Como tudo pode sempre piorar ainda mais, porém, eis-me aqui abrindo um parágrafo para dizer que essa noção autoindulgente (ou narcisista) de superioridade intelectual pode levar o jornalismo a buscar o confronto com o leitor. Não no sentido de provocar a reflexão, e sim no de insultar, humilhar – ou, no contexto, usar o infame “suposto” para mostrar que o jornalismo “não tá nem aí” para o seu público consumidor. Para você.
Essa postura belicista nasce, no fundo, e às vezes nem tão no fundo assim, da insegurança. De uma hesitação intelectual que é antes moral que é antes espiritual. É por meio do insulto que o jornalismo se defende da incrível possibilidade de, apesar dos diplomas, da experiência e da observação cínica do mundo, o homem comum, semiletrado e que nunca leu um livro de Foucault na vida, estar com a razão. Ouso dizer que esse é o maior pesadelo do jornalismo atual.

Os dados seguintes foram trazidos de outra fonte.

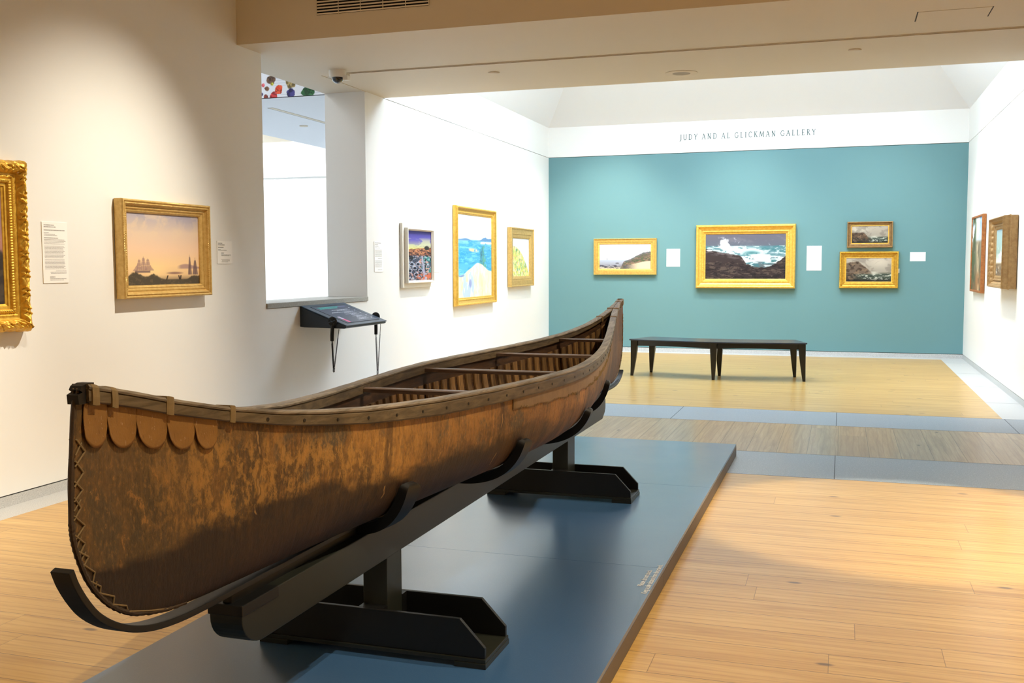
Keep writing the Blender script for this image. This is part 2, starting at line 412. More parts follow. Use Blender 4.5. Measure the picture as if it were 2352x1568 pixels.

Resta ainda uma última possibilidade apavorante: a de que o jornalismo, até por necessidade de sobrevivência, possa estar simplesmente repetindo o bordão do personagem de Cuba Gooding Jr. em “Jerry Maguire”: show me the money! De que, na busca desumanizante por assinantes, o jornalismo esteja apelando a um estilo extremo para leitores extremos, dando ao seu público consumidor, cada vez mais intolerante às zonas cinzentas da realidade, justamente o que ele quer. E no caso do suposto ataque do Hamas ou do suposto assassinato de Armita Geravand, o que esse público quer é a impressão de, apesar de toda a hipocrisia, estar do lado certo da história.
P.S.
No final de “Jerry Maguire”, fica claro que, ao escrever o memorando, ele não conseguiu mudar a empresa na qual trabalhava e muito menos o mundo corrupto do agenciamento esportivo. Mas mudou a si mesmo e, um tanto quanto idealizadamente, como convém à fantasia do cinema, conseguiu mudar para melhor a vida das pessoas que o cercavam. Não é pouca coisa.